* START *

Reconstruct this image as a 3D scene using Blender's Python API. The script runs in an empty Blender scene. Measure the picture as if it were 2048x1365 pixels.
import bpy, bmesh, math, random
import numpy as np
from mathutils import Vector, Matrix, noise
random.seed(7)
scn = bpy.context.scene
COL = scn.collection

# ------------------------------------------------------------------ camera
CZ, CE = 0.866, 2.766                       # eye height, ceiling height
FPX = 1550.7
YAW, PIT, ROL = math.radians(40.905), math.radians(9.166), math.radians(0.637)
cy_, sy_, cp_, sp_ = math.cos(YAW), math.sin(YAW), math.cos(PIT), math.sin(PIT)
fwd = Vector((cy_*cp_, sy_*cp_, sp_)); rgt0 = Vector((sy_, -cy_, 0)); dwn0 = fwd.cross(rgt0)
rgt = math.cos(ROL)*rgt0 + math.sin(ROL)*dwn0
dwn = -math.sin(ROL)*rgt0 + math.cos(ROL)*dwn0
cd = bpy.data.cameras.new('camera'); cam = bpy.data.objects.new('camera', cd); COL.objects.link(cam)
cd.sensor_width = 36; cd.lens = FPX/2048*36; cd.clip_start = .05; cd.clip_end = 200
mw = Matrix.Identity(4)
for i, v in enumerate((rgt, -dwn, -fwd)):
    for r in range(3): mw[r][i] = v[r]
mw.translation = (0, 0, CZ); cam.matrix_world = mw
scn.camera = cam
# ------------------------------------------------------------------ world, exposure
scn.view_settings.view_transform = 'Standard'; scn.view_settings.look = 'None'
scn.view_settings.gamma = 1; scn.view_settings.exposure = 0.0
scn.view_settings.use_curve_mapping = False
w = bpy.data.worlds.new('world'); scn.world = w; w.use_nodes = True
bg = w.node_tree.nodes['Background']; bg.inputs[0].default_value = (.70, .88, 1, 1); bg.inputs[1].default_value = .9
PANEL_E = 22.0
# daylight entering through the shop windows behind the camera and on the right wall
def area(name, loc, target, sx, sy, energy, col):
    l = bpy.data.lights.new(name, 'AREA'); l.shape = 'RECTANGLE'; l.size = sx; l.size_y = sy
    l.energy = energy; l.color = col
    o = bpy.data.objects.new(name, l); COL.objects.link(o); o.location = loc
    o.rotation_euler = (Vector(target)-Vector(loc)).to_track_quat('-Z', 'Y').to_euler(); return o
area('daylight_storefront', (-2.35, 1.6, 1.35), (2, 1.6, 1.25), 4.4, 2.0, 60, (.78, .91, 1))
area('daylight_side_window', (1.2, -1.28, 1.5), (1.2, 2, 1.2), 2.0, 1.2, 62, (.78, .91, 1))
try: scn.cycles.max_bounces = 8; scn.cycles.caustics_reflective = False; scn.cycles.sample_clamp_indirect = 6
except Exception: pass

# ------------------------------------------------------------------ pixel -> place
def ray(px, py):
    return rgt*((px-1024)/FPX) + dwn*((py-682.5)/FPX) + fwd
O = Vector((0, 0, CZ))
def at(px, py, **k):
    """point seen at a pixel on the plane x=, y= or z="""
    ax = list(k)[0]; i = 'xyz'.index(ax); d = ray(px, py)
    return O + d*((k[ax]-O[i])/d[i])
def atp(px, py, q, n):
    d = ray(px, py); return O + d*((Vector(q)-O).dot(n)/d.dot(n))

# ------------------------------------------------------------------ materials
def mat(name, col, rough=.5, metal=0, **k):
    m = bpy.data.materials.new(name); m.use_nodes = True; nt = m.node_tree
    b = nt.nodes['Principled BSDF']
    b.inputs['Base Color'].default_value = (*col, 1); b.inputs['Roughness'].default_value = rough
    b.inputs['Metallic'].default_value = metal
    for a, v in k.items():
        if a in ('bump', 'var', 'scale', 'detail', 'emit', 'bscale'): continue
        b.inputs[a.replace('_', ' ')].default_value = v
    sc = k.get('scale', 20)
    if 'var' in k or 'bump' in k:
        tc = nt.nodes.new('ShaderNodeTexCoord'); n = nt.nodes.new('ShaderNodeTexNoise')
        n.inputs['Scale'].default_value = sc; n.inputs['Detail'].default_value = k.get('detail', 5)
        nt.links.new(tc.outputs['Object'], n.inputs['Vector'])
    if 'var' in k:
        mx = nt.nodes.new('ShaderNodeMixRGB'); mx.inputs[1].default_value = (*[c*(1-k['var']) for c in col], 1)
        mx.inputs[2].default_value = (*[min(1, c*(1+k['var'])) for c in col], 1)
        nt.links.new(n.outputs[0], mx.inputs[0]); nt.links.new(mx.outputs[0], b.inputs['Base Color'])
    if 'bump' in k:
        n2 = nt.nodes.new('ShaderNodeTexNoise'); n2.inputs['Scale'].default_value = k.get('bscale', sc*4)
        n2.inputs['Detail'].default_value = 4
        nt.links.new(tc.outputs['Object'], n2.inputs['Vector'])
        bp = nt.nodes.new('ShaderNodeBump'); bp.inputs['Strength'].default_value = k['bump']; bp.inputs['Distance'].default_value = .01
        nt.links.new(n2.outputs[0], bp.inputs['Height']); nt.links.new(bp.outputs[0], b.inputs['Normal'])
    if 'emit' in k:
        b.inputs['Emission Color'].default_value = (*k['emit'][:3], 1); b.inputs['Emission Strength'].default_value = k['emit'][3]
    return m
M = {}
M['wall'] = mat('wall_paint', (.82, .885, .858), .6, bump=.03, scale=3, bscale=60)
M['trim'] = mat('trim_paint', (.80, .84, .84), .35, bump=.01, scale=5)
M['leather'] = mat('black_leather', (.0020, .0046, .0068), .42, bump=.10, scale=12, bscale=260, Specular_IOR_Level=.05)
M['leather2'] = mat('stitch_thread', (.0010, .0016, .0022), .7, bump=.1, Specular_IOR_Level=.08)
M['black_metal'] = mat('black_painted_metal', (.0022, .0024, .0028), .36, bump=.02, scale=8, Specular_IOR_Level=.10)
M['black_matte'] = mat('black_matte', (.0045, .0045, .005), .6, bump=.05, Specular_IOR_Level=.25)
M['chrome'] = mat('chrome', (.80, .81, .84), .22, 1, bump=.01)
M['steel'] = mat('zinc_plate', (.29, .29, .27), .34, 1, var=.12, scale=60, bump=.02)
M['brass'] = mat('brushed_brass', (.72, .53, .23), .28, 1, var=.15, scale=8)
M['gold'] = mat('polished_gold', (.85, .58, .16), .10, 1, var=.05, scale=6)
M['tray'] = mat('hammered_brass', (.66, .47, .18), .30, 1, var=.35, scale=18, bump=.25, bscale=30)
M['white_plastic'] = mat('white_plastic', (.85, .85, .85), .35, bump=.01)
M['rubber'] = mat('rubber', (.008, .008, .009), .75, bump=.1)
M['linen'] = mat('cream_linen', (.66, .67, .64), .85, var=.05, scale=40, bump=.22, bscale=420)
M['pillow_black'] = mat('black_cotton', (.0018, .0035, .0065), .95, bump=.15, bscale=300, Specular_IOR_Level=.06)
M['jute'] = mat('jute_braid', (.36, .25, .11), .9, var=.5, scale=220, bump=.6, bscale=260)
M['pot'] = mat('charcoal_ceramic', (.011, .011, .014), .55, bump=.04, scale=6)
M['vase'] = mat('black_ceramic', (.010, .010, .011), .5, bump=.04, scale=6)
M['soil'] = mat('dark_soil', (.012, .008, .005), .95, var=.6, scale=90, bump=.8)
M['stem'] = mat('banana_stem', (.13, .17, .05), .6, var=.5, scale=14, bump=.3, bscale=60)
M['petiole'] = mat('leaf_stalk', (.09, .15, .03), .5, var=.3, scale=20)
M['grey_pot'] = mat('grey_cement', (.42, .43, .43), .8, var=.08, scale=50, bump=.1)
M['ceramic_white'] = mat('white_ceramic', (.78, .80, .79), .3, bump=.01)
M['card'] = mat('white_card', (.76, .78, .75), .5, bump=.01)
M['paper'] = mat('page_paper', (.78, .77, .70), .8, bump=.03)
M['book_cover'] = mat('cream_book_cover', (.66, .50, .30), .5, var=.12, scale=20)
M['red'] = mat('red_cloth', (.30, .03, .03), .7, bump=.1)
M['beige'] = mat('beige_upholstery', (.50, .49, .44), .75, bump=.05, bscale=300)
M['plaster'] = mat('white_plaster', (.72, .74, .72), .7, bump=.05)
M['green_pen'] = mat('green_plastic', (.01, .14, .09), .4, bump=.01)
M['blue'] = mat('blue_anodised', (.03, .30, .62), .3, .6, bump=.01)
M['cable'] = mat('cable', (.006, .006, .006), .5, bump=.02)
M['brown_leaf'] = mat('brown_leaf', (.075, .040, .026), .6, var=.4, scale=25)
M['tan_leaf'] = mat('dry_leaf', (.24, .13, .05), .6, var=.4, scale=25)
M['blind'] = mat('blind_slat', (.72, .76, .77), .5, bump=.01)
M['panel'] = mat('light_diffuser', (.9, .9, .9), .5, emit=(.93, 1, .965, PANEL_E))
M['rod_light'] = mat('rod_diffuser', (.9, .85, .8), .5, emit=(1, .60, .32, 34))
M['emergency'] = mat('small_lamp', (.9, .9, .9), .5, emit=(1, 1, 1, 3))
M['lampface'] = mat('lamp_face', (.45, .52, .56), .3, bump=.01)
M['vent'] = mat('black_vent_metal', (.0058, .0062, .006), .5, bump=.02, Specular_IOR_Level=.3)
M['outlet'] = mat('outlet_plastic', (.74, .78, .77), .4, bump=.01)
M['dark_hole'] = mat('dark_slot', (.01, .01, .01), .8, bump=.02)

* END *

▸ **STATED TASK**: Reprint the data above from the opening line to the line holding "COL = scn.collection", inclusive, and nothing else.

▸ **SOLUTION BELOW**:
Reconstruct this image as a 3D scene using Blender's Python API. The script runs in an empty Blender scene. Measure the picture as if it were 2048x1365 pixels.
import bpy, bmesh, math, random
import numpy as np
from mathutils import Vector, Matrix, noise
random.seed(7)
scn = bpy.context.scene
COL = scn.collection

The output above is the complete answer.